▶ **Problem statement**:
Each line that follows should be printed again exactly as it stands.
#####
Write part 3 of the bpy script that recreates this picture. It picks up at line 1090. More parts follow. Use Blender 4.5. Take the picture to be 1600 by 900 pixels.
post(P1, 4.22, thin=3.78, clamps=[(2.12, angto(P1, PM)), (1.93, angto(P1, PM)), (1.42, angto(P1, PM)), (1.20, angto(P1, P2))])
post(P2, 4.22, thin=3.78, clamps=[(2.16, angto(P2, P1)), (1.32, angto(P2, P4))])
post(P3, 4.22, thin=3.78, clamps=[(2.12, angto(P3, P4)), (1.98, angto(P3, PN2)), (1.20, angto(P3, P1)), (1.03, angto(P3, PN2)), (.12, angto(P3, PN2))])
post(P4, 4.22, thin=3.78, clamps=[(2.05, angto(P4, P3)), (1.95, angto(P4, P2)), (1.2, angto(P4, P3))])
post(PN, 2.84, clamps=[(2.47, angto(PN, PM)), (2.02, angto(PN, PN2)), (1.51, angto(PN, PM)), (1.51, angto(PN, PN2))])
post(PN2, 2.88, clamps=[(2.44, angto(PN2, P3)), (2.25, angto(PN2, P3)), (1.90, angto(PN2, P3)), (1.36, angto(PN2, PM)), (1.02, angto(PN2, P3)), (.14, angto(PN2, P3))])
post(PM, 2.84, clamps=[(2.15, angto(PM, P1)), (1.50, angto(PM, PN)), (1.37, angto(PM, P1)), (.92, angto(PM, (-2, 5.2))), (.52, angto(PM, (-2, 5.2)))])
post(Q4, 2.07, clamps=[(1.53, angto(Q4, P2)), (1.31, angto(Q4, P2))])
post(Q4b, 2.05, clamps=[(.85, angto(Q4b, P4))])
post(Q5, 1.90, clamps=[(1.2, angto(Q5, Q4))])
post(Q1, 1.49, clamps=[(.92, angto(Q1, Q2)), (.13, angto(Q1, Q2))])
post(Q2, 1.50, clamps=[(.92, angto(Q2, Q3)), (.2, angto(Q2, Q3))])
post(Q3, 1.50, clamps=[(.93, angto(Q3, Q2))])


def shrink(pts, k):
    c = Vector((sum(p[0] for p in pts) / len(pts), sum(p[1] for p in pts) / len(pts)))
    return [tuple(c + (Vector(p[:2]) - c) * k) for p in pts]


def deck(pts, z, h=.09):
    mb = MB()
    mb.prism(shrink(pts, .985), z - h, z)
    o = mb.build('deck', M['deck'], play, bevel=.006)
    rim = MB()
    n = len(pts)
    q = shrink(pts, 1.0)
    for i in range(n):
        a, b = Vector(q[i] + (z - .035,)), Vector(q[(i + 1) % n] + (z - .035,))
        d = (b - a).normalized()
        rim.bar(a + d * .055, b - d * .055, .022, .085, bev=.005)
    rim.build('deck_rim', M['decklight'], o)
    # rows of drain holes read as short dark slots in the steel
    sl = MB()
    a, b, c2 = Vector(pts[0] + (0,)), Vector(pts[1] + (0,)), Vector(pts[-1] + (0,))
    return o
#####
▶ **Written answer**:
Write part 3 of the bpy script that recreates this picture. It picks up at line 1090. More parts follow. Use Blender 4.5. Take the picture to be 1600 by 900 pixels.
post(P1, 4.22, thin=3.78, clamps=[(2.12, angto(P1, PM)), (1.93, angto(P1, PM)), (1.42, angto(P1, PM)), (1.20, angto(P1, P2))])
post(P2, 4.22, thin=3.78, clamps=[(2.16, angto(P2, P1)), (1.32, angto(P2, P4))])
post(P3, 4.22, thin=3.78, clamps=[(2.12, angto(P3, P4)), (1.98, angto(P3, PN2)), (1.20, angto(P3, P1)), (1.03, angto(P3, PN2)), (.12, angto(P3, PN2))])
post(P4, 4.22, thin=3.78, clamps=[(2.05, angto(P4, P3)), (1.95, angto(P4, P2)), (1.2, angto(P4, P3))])
post(PN, 2.84, clamps=[(2.47, angto(PN, PM)), (2.02, angto(PN, PN2)), (1.51, angto(PN, PM)), (1.51, angto(PN, PN2))])
post(PN2, 2.88, clamps=[(2.44, angto(PN2, P3)), (2.25, angto(PN2, P3)), (1.90, angto(PN2, P3)), (1.36, angto(PN2, PM)), (1.02, angto(PN2, P3)), (.14, angto(PN2, P3))])
post(PM, 2.84, clamps=[(2.15, angto(PM, P1)), (1.50, angto(PM, PN)), (1.37, angto(PM, P1)), (.92, angto(PM, (-2, 5.2))), (.52, angto(PM, (-2, 5.2)))])
post(Q4, 2.07, clamps=[(1.53, angto(Q4, P2)), (1.31, angto(Q4, P2))])
post(Q4b, 2.05, clamps=[(.85, angto(Q4b, P4))])
post(Q5, 1.90, clamps=[(1.2, angto(Q5, Q4))])
post(Q1, 1.49, clamps=[(.92, angto(Q1, Q2)), (.13, angto(Q1, Q2))])
post(Q2, 1.50, clamps=[(.92, angto(Q2, Q3)), (.2, angto(Q2, Q3))])
post(Q3, 1.50, clamps=[(.93, angto(Q3, Q2))])


def shrink(pts, k):
    c = Vector((sum(p[0] for p in pts) / len(pts), sum(p[1] for p in pts) / len(pts)))
    return [tuple(c + (Vector(p[:2]) - c) * k) for p in pts]


def deck(pts, z, h=.09):
    mb = MB()
    mb.prism(shrink(pts, .985), z - h, z)
    o = mb.build('deck', M['deck'], play, bevel=.006)
    rim = MB()
    n = len(pts)
    q = shrink(pts, 1.0)
    for i in range(n):
        a, b = Vector(q[i] + (z - .035,)), Vector(q[(i + 1) % n] + (z - .035,))
        d = (b - a).normalized()
        rim.bar(a + d * .055, b - d * .055, .022, .085, bev=.005)
    rim.build('deck_rim', M['decklight'], o)
    # rows of drain holes read as short dark slots in the steel
    sl = MB()
    a, b, c2 = Vector(pts[0] + (0,)), Vector(pts[1] + (0,)), Vector(pts[-1] + (0,))
    return o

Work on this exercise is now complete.